From the listing below, pull out all lines with "Blender" in them.

● **Records with scene code**

------------------------------------------------------------

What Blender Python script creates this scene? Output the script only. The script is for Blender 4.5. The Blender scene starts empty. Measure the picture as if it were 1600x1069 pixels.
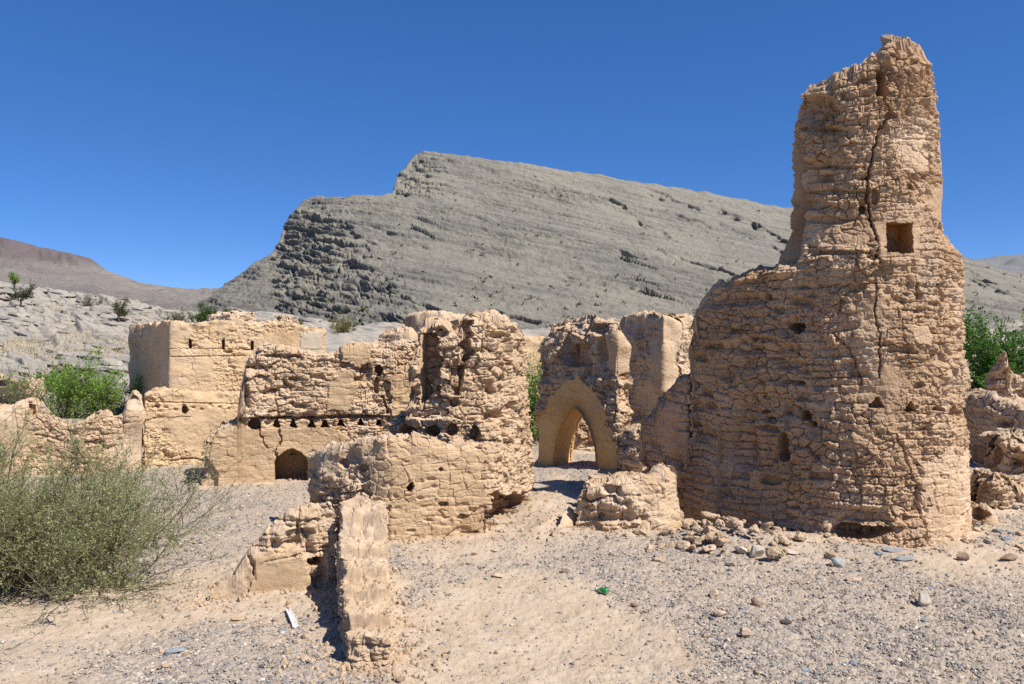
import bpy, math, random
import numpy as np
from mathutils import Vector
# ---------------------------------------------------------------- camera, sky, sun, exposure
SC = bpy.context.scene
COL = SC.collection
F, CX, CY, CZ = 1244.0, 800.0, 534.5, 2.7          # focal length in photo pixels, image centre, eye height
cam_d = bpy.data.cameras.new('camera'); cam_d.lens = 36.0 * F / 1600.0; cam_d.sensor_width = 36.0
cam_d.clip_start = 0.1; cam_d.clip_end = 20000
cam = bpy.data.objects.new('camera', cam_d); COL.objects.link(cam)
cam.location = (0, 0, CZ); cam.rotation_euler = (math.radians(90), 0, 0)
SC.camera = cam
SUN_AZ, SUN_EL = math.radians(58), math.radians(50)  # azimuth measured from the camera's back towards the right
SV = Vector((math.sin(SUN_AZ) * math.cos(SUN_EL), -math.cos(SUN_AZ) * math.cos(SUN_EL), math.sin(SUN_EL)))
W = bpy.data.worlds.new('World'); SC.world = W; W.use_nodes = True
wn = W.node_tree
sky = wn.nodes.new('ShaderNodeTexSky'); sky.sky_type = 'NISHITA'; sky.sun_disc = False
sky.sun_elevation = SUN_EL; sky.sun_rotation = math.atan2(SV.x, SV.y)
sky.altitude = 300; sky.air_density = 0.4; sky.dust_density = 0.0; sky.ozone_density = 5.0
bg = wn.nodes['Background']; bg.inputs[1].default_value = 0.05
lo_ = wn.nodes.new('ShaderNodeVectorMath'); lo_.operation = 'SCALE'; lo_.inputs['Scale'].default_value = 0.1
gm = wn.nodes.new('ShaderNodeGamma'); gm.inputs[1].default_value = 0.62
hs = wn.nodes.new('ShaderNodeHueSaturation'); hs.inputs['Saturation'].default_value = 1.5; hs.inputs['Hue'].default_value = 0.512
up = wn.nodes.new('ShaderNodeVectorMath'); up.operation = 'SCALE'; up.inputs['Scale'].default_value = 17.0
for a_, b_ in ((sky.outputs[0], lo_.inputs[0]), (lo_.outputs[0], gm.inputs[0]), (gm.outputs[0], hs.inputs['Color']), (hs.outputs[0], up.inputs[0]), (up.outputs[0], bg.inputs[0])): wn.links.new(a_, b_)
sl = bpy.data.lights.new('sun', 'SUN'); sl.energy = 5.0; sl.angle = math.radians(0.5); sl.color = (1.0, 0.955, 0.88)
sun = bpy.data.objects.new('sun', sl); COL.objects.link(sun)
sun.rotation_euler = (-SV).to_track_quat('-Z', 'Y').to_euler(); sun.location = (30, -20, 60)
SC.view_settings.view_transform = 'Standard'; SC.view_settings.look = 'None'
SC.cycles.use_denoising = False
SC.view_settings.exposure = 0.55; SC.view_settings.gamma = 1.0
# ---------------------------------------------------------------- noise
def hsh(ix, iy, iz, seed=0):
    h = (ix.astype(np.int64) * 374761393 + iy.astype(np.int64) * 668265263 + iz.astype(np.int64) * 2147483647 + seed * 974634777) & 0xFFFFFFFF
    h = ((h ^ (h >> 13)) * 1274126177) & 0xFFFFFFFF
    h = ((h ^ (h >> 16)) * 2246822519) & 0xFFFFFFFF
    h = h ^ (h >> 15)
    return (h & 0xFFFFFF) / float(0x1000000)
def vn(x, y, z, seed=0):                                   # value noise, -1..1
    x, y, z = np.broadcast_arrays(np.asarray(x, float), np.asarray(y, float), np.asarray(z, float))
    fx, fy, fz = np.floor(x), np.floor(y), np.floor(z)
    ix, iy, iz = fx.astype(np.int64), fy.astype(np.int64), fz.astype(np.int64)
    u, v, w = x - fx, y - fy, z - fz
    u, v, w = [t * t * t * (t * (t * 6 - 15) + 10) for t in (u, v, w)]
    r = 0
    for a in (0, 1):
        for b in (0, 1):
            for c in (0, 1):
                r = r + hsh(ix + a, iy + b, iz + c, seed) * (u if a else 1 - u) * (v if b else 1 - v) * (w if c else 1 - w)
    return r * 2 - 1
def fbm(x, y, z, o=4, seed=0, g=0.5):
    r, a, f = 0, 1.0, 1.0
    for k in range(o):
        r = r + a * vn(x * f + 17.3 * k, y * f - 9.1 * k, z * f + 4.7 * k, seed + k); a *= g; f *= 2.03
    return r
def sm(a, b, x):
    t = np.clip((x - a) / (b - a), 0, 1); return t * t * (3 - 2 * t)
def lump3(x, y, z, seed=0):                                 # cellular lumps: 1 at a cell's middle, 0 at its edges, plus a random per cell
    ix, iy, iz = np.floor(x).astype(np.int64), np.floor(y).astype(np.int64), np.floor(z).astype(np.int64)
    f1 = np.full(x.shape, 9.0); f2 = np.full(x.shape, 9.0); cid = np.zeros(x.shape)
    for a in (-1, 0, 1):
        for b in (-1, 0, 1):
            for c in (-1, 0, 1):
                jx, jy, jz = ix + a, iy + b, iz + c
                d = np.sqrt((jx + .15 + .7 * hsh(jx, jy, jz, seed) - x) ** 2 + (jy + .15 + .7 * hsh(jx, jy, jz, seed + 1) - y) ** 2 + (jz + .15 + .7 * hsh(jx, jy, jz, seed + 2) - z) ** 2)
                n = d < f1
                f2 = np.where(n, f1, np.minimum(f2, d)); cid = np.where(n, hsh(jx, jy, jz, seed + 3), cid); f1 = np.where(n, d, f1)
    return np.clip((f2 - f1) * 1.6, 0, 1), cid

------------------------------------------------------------

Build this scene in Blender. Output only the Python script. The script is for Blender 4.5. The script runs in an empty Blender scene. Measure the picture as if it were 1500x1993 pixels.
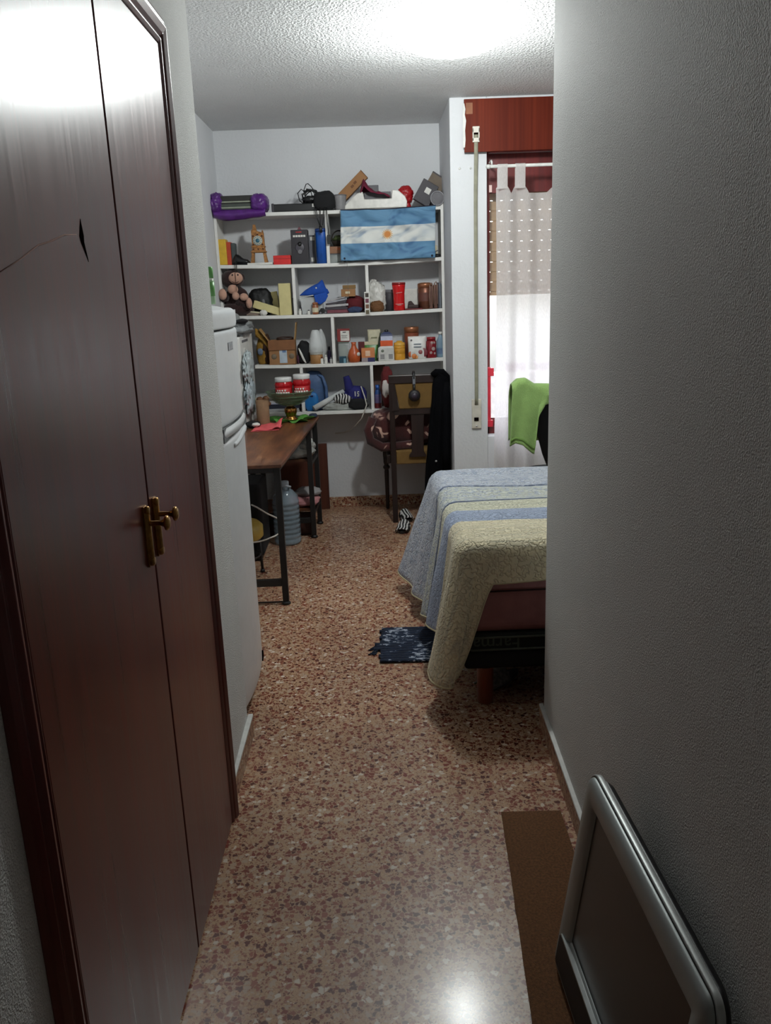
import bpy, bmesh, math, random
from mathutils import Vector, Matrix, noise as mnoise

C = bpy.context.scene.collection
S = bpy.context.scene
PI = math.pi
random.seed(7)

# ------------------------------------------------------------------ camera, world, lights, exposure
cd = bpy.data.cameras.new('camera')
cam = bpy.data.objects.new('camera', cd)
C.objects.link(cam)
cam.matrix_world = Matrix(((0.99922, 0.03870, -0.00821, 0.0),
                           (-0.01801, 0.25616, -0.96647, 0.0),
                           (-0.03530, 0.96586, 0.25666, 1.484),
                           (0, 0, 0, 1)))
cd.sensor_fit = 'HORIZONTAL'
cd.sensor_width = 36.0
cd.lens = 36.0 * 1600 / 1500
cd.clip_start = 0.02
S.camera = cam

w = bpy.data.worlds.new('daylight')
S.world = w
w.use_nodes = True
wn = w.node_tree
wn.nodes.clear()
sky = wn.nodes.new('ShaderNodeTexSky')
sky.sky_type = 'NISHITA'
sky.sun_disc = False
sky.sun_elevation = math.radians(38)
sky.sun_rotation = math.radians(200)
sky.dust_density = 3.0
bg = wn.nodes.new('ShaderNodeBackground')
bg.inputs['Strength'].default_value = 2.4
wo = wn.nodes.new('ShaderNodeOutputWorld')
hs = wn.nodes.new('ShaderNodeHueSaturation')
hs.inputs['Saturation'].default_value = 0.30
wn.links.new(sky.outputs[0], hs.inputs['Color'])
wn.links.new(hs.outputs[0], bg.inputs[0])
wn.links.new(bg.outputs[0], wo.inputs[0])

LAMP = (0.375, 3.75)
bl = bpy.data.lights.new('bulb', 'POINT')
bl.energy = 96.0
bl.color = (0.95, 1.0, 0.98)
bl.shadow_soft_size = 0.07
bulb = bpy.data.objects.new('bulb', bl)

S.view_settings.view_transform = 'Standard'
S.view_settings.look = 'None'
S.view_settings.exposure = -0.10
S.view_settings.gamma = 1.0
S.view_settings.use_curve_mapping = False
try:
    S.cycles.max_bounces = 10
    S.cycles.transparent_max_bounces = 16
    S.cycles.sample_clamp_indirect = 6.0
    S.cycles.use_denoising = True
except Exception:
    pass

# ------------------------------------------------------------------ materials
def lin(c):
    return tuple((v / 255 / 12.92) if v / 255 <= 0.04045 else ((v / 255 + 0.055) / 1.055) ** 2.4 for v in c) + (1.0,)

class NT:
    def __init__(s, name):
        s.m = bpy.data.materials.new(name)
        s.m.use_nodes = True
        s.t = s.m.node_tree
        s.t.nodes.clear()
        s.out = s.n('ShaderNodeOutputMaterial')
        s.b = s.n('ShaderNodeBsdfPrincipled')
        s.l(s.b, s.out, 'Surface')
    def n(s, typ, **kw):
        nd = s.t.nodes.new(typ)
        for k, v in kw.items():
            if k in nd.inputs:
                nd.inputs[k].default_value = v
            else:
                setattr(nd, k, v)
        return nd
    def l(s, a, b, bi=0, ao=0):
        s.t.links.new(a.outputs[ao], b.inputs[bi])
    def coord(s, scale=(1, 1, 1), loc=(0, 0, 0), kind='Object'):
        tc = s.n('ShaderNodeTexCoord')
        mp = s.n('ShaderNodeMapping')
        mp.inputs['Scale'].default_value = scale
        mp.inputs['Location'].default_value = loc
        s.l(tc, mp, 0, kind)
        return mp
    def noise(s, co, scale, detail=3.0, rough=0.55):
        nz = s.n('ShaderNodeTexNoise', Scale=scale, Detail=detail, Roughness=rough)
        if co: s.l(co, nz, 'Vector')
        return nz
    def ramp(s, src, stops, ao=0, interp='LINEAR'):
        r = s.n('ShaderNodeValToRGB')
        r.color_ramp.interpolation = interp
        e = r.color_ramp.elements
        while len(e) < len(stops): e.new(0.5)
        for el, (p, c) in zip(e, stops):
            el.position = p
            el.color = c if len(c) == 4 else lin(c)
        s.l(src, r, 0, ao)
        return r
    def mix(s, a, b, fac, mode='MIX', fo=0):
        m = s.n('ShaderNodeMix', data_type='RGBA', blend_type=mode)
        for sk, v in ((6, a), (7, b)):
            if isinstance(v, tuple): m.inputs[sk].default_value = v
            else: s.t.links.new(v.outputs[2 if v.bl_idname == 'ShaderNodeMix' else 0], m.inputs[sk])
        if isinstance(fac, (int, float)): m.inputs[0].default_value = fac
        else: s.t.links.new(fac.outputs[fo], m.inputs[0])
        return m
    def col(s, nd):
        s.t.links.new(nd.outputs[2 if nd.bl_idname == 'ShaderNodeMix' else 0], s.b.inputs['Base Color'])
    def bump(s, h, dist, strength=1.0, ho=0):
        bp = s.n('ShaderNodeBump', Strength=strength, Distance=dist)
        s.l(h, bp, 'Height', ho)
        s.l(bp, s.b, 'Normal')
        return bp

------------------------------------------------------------

● **COMPLETE OUTPUT**
What Blender Python script creates this scene? Output the script only. The script is for Blender 4.5. The Blender scene starts empty. Measure the picture as if it were 1600x1069 pixels.
Build this scene in Blender. Output only the Python script. The script is for Blender 4.5. The script runs in an empty Blender scene. Measure the picture as if it were 1500x1993 pixels.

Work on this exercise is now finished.